Anthony of Padua, Leading Franciscan

Published Apr 28, 2010
Anthony of Padua, Leading Franciscan

An often-told story from the Middle Ages says that some heretics refused to listen to St. Anthony of Padua. Rejected, he said he would go to the fish. They would listen to the gospel, he declared. Sure enough, down at the lake, the fish stood on their tails in the water and heard Anthony out. The astonished heretics became converts--and the story was painted again and again. Anthony must have been an unusually persuasive man for such an extraordinary tale to be accepted.

Born Ferdinand de Boullion, he took the name Anthony when he became a monk. The martyrdom of five priests by Muslims in North Africa filled him with longing to become a missionary. He, too, would spend his life for Christ! In Morocco, however, he fell seriously ill. For months he lay sick and was recalled to his native Portugal. A storm blew his ship off course and he found himself in Sicily. He proceeded to Italy.

1220 was the year of the Franciscans' fourth general chapter (an assembly). On May 30, Anthony, still weak, met St. Francis of Assisi. Francis approved the young monk's determination not to return to Portugal, which would have been an admission of failure. But none of the Franciscan houses wanted to take the sickly friar although Francis himself appealled to them. Finally, Anthony was assigned the lowly task of caring for six elderly lay brothers at Monte Paolo. In his spare time he prayed and meditated.

On March 19, 1221, his circumstances changed. Some new friars were to be ordained at Forli. Anthony attended. At these ordinations it was customary to present an address on the high calling of the priestly office. The responsibility fell to Anthony's superior, Father Gratian. Unprepared, he offered the honor to some visiting Benedictines, but they turned it down. So Gratian ordered Anthony to speak. Anthony protested. He was not prepared, he said. Recent experience had fitted him for the kitchen, not the pulpit.

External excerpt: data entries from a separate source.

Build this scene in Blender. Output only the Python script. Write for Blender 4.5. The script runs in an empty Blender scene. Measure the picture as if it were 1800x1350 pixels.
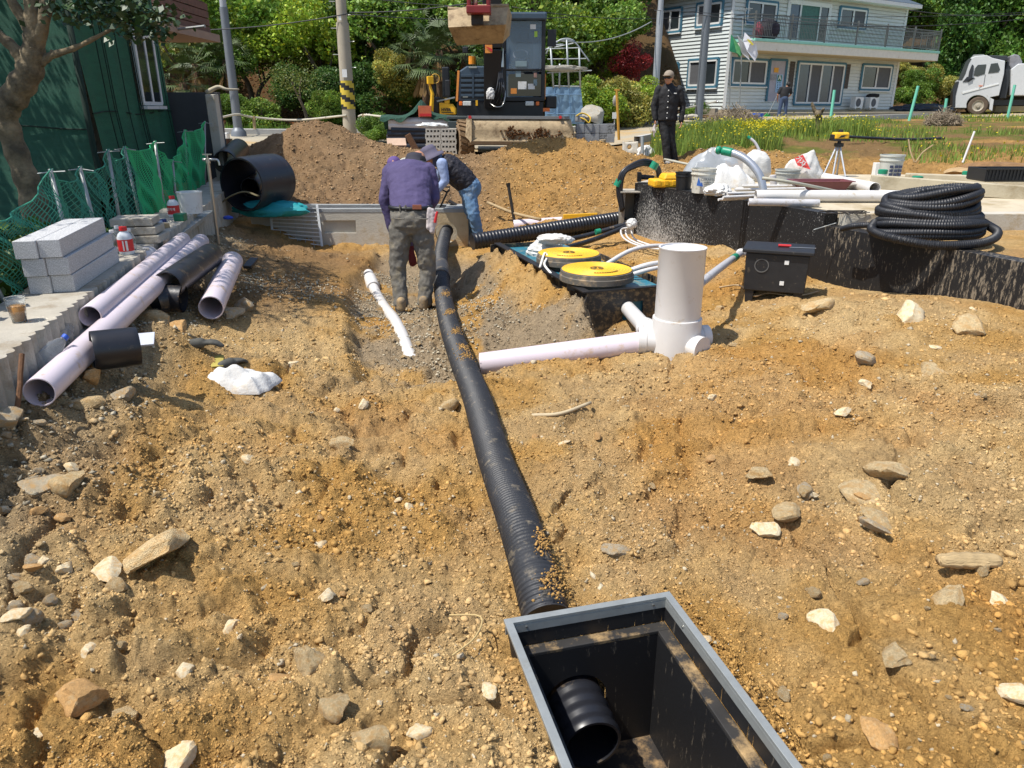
import bpy,math,random
import numpy as np
from mathutils import Vector,Matrix
random.seed(7);RNG=np.random.default_rng(11)
scene=bpy.context.scene
F_PX,PITCH,CAMZ=1310.0,math.radians(20.3),1.6
cam_d=bpy.data.cameras.new("camera");cam=bpy.data.objects.new("camera",cam_d)
scene.collection.objects.link(cam);scene.camera=cam
cam_d.sensor_fit='HORIZONTAL';cam_d.sensor_width=36.0;cam_d.lens=36.0*F_PX/1800.0
cam_d.clip_start=0.05;cam_d.clip_end=600
cam.location=(0,0,CAMZ);cam.rotation_euler=(math.pi/2-PITCH,0,0)
SUN_EL,SUN_BACK=math.radians(62),math.radians(24)
sun_dir=Vector((-math.cos(SUN_EL)*math.cos(SUN_BACK),-math.cos(SUN_EL)*math.sin(SUN_BACK),math.sin(SUN_EL)))
world=bpy.data.worlds.new("World");scene.world=world;world.use_nodes=True
wn=world.node_tree;wn.nodes.clear()
sky=wn.nodes.new('ShaderNodeTexSky');sky.sky_type='NISHITA';sky.sun_disc=False
sky.sun_elevation=SUN_EL
sky.sun_rotation=math.atan2(sun_dir.x,sun_dir.y)
bg=wn.nodes.new('ShaderNodeBackground');bg.inputs['Strength'].default_value=0.15
wo=wn.nodes.new('ShaderNodeOutputWorld')
wn.links.new(sky.outputs[0],bg.inputs[0]);wn.links.new(bg.outputs[0],wo.inputs[0])
sd=bpy.data.lights.new("sun",'SUN');sd.energy=4.8;sd.angle=math.radians(0.5);sd.color=(1.0,0.955,0.88)
sun=bpy.data.objects.new("sun",sd);scene.collection.objects.link(sun)
sun.location=(-20,-10,40);sun.rotation_euler=sun_dir.to_track_quat('Z','Y').to_euler()
scene.view_settings.view_transform='Standard';scene.view_settings.look='None'
scene.view_settings.exposure=0.3;scene.view_settings.gamma=1.0
scene.render.engine='CYCLES'
try:
 scene.cycles.max_bounces=6;scene.cycles.transparent_max_bounces=12
 scene.cycles.diffuse_bounces=3;scene.cycles.glossy_bounces=3
except Exception:pass
CP,SP=math.cos(PITCH),math.sin(PITCH)
def P(u,v,Y):
 a=(v-675.0)/F_PX;t=Y/(CP-a*SP)
 return Vector(((u-900.0)/F_PX*t,Y,CAMZ+t*(-SP-a*CP)))
def PZ(u,v,z):
 a=(v-675.0)/F_PX;t=(z-CAMZ)/(-SP-a*CP)
 return Vector(((u-900.0)/F_PX*t,t*(CP-a*SP),z))
def _h(ix,iy,s):
 n=(ix.astype(np.int64)*374761393+iy.astype(np.int64)*668265263+s*1442695041)&0xffffffff
 n=((n^(n>>13))*1274126177)&0xffffffff
 return((n^(n>>16))&0xffff)/65535.0
def vnoise(x,y,s=0):
 ix=np.floor(x);iy=np.floor(y);fx=x-ix;fy=y-iy
 fx=fx*fx*(3-2*fx);fy=fy*fy*(3-2*fy)
 a=_h(ix,iy,s);b=_h(ix+1,iy,s);c=_h(ix,iy+1,s);d=_h(ix+1,iy+1,s)
 return(a*(1-fx)+b*fx)*(1-fy)+(c*(1-fx)+d*fx)*fy
def fbm(x,y,s=0,o=4,g=0.5):
 t=0;a=1;n=0
 for k in range(o):
  t=t+a*vnoise(x*2**k+13.7*k,y*2**k-7.1*k,s+k);n+=a;a*=g
 return t/n
def worley(x,y,s=0):
 ix=np.floor(x);iy=np.floor(y);best=np.full(np.shape(x),9.0)
 for dx in(-1,0,1):
  for dy in(-1,0,1):
   cx=ix+dx;cy=iy+dy
   d=(cx+_h(cx,cy,s)-x)**2+(cy+_h(cx,cy,s+5)-y)**2
   best=np.minimum(best,d)
 return np.sqrt(best)
def sstep(a,b,x):
 t=np.clip((x-a)/(b-a),0,1);return t*t*(3-2*t)
def lin(h):
 h=h.lstrip('#');r=[int(h[i:i+2],16)/255 for i in(0,2,4)]
 return tuple(c/12.92 if c<=.04045 else((c+.055)/1.055)**2.4 for c in r)
MATS={}
def M(name,col=(.5,.5,.5),rough=.6,metal=0.0,var=.12,vs=6.0,bump=.0,bs=60.0,dirt=None,dirtamt=.4,ds=3.0,attr=None,spec=.5,alpha=1.0,trans=0.0,sss=0,stretch=None,emit=0):
 if name in MATS:return MATS[name]
 m=bpy.data.materials.new(name);m.use_nodes=True;nt=m.node_tree;N=nt.nodes;L=nt.links
 b=N['Principled BSDF']
 b.inputs['Roughness'].default_value=rough;b.inputs['Metallic'].default_value=metal
 b.inputs['Specular IOR Level'].default_value=spec
 if trans:b.inputs['Transmission Weight'].default_value=trans;b.inputs['IOR'].default_value=1.3
 if alpha<1:b.inputs['Alpha'].default_value=alpha
 tc=N.new('ShaderNodeTexCoord');geo=tc.outputs['Object']
 if stretch:
  mp=N.new('ShaderNodeMapping');mp.inputs['Scale'].default_value=stretch
  L.new(geo,mp.inputs[0]);geo=mp.outputs[0]
 if attr:
  an=N.new('ShaderNodeAttribute');an.attribute_name=attr;base=an.outputs['Color']
 else:
  rgb=N.new('ShaderNodeRGB');rgb.outputs[0].default_value=(*col,1);base=rgb.outputs[0]
 cur=base
 if var:
  n=N.new('ShaderNodeTexNoise');n.inputs['Scale'].default_value=vs;n.inputs['Detail'].default_value=6;n.inputs['Roughness'].default_value=.65
  L.new(geo,n.inputs['Vector'])
  mr=N.new('ShaderNodeMapRange');mr.inputs[1].default_value=.3;mr.inputs[2].default_value=.7
  mr.inputs[3].default_value=1-var;mr.inputs[4].default_value=1+var;L.new(n.outputs[0],mr.inputs[0])
  mx=N.new('ShaderNodeMix');mx.data_type='RGBA';mx.blend_type='MULTIPLY';mx.inputs[0].default_value=1
  L.new(cur,mx.inputs[6]);L.new(mr.outputs[0],mx.inputs[7]);cur=mx.outputs[2]
 if dirt:
  n=N.new('ShaderNodeTexNoise');n.inputs['Scale'].default_value=ds;n.inputs['Detail'].default_value=8;n.inputs['Roughness'].default_value=.7
  L.new(geo,n.inputs['Vector'])
  mr=N.new('ShaderNodeMapRange');mr.inputs[1].default_value=.65-dirtamt*.4;mr.inputs[2].default_value=.78-dirtamt*.3
  L.new(n.outputs[0],mr.inputs[0])
  mx=N.new('ShaderNodeMix');mx.data_type='RGBA';L.new(mr.outputs[0],mx.inputs[0])
  L.new(cur,mx.inputs[6]);mx.inputs[7].default_value=(*dirt,1);cur=mx.outputs[2]
 L.new(cur,b.inputs['Base Color'])
 if emit:
  L.new(cur,b.inputs['Emission Color']);b.inputs['Emission Strength'].default_value=emit
 if bump:
  n=N.new('ShaderNodeTexNoise');n.inputs['Scale'].default_value=bs;n.inputs['Detail'].default_value=5
  L.new(geo,n.inputs['Vector'])
  bp=N.new('ShaderNodeBump');bp.inputs['Strength'].default_value=bump;bp.inputs['Distance'].default_value=.02
  L.new(n.outputs[0],bp.inputs['Height']);L.new(bp.outputs[0],b.inputs['Normal'])
 MATS[name]=m;return m
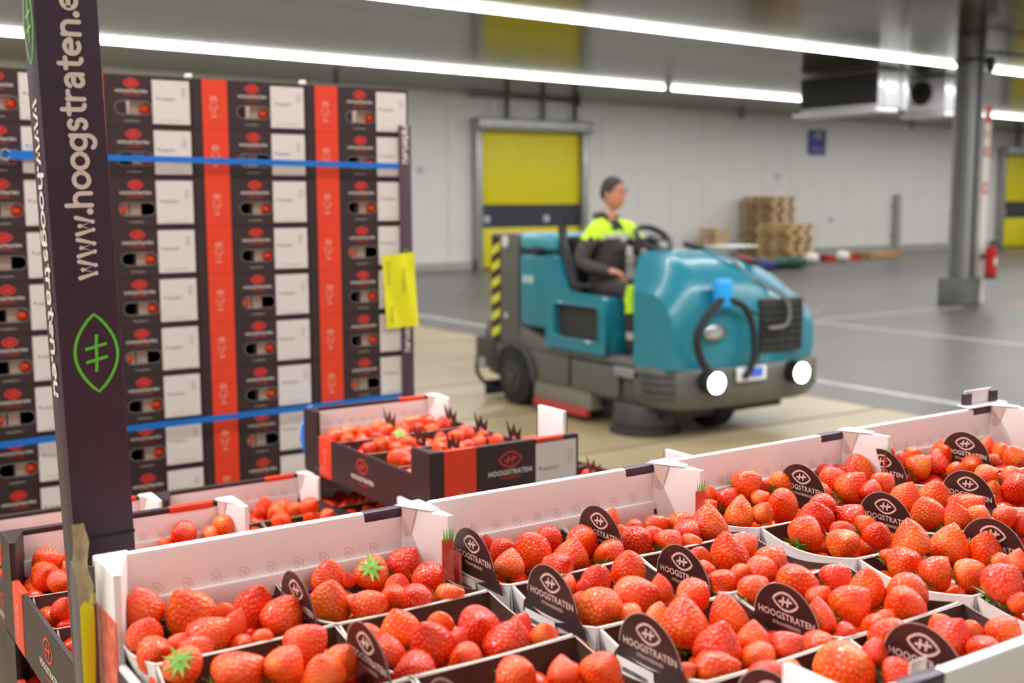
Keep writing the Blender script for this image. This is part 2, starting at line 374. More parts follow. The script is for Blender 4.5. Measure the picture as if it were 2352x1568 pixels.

Father Gratian would not accept "no" for an answer. He reminded Anthony that he had sworn an oath of obedience when he became a monk. Gratian assigned the text: "Christ became for us obedient unto death, even the death of the cross." Trembling, Anthony rose to obey. At first his voice was low. But as he spoke, it gathered strength. Those who heard him sensed the power of the Holy Spirit.

Never again did Anthony labor in obscurity. He was dispatched to Bologna, Toulouse, Montpellier, Florence, and Padua. Next to Francis, he became the most famous Franciscan preacher of that day. If even a few of the miracles attributed to him actually happened, they mark him as a man of extraordinary faith. It was asserted that on one occasion, every man heard him in his own language, just as at Pentecost. In a well-attested miracle, Francis, who was many miles away, appeared on the platform beside Anthony as he spoke. On another occasion, a wheat field, trampled by Anthony's listeners, was supposedly restored miraculously.

Anthony's teaching was lively: "Among his many titles, Christ is called a little child...You have hurt a child, you have struck him, but you show him a kindness, you give him a flower, a rose, or some other object he likes. Instantly, he forgets the hurt you did him, his anger is gone and he runs to embrace you. Thus it is with Christ. You have offended him by a mortal sin or wounded him by some fault, but you offer him the flower of contrition or the rose of a confession steeped in tears...At once he forgets your offense, he forgives your sin, he runs, he takes you in his arms and gives you the kiss of peace..."

Toward the end of his life, Anthony resided in Padua. He led revival there, speaking outdoors to crowds as large as 30,000. So holy was his life and so extraordinary the signs of power that attended it, that less than a year after his death in 1231 he was officially declared a saint.

Resources:

  1. Baring-Gould, S. Lives of the Saints. Edinburgh: John Grant, 1914. Source of the image.
  2. Bell, Mrs. Arthur. Saints in Christian Art. London: George Bell, 1901 - 1904.
  3. Curtayne, Alice. "Anthony of Padua, St." The Catholic Encyclopedia. New York: Robert Appleton, 1914.
  4. Huber, Raphael M. St. Anthony of Padua; doctor of the universal church. Milwaukee: Bruce Publications, 1948.
  5. Jameson, Anna. Legends of the Monastic Orders. London: Longman, Green and Co., 1872.
  6. Stoddard, Charles Warren. The Wonder Worker of Padua. Notre Dame, 1896.
  7. Vann, Joseph. Lives of the Saints. New York: John J. Crawley, 1954.